Il tutto "nella consapevolezza che occorre veicolare, nonostante le contraddizioni del tempo presente, il messaggio di speranza che scaturisce dall'ascolto attento del Vangelo". Suor Graziella Curti, Responsabile della comunità internazionale di studenti del Corso di Spiritualità delle Figlie di Maria Ausiliatrice ha parlato dei mezzi di comunicazione come possibile strumento per "cercare i giovani là dove sono". 

"Questo - ha detto Suor Graziella Curti - vale anche per il discorso vocazionale, che è il cuore della missione educativa in quanto ricerca di un progetto personale di vita. Gesù stesso ci insegna che la proposta di seguirlo va fatta nella quotidianità. Lui ha chiamato Matteo che stava alla gabella delle imposte; ha invitato  gli apostoli mentre erano intenti alla pesca.
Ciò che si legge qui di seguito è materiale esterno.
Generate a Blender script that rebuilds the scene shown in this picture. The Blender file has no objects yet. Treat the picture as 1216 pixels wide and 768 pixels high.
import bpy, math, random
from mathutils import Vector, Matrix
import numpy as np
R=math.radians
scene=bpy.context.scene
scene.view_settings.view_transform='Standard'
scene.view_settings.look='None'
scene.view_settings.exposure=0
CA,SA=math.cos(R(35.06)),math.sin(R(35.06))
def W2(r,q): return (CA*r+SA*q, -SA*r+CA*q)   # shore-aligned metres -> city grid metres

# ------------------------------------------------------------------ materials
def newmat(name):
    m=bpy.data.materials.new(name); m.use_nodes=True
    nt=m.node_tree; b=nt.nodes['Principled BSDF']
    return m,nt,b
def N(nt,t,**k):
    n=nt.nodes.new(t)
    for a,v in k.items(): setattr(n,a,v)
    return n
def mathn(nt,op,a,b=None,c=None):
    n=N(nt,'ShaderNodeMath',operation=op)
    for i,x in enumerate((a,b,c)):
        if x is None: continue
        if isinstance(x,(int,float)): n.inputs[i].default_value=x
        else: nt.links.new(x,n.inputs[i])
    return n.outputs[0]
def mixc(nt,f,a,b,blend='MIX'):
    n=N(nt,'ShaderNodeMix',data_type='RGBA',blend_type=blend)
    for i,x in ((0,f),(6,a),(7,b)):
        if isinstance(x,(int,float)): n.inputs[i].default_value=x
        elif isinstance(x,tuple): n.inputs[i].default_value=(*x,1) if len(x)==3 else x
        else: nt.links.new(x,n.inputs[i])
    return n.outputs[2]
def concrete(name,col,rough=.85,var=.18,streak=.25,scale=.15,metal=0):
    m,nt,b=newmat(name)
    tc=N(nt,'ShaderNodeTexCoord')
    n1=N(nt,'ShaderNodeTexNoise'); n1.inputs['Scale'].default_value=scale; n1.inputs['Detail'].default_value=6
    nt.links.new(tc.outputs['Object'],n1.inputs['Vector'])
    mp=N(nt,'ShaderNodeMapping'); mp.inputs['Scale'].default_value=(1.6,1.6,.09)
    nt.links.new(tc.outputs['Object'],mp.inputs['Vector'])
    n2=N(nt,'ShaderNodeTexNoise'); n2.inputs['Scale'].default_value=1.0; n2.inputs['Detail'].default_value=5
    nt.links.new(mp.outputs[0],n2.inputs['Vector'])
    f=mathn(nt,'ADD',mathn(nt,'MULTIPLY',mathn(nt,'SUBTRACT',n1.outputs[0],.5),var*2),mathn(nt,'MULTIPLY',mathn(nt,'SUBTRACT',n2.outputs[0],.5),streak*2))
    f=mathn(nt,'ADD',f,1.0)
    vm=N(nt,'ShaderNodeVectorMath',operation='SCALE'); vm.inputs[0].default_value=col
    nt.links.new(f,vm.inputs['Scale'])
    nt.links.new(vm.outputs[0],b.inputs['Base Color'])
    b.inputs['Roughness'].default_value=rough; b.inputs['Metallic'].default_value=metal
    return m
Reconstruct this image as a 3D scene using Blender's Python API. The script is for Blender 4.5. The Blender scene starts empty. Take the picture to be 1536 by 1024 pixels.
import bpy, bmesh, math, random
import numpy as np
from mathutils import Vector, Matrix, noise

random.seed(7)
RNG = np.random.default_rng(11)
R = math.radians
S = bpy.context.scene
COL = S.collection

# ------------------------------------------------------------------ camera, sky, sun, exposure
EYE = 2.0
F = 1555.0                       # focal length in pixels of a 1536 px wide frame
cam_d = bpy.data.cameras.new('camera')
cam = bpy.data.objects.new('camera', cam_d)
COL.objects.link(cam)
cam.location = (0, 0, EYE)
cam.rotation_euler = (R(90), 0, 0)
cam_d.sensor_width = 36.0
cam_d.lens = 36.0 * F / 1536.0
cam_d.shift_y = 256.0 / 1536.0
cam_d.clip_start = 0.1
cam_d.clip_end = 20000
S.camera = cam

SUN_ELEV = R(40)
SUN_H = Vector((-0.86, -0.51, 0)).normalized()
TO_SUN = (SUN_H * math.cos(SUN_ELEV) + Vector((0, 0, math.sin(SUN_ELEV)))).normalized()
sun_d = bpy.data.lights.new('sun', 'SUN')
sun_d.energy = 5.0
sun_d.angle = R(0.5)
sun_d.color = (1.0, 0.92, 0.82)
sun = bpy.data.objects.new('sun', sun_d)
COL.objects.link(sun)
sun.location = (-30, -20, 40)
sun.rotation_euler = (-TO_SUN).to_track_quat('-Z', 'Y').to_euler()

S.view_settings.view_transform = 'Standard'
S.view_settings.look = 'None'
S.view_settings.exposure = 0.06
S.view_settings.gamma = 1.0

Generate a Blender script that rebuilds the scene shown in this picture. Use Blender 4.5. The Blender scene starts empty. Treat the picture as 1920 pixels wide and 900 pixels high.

Anche noi dobbiamo andare a cercare i giovani nei loro luoghi o 'non luoghi' vitali". Non mancano, in questo senso, esperienze positive di siti Internet che hanno messo a disposizione dei ragazzi canali di ascolto e di dialogo attraverso  la posta elettronica o il "telefono amico".

A proposito di "nuova cultura della comunicazione", Suor Emma Zordan, Segretaria USMI per la Diocesi di Palestrina,  ha voluto sottolineare il grande valore dei gesti del Papa. "C'è una lettera che Giovanni Paolo II non ha mai scritto eppure  ha fatto il giro del mondo - ha detto Suor Emma Zordan - E' 'l'enciclica dei gesti': un biglietto infilato nel Muro del pianto di Gerusalemme, la visita in carcere al suo attentatore, il 'mea culpa' durante il Giubileo per le colpe della Chiesa, il baciare la terra all'arrivo in ogni paese straniero, l'accarezzare i bambini, lo sciare in montagna, l'entrare in una sinagoga e in una moschea e mille altri gesti 'fuori cerimoniale', compiuti in venticinque anni di pontificato. Le immagini, i gesti comunicano più delle parole. Documentano meglio di qualsiasi saggio di sociologia della comunicazione".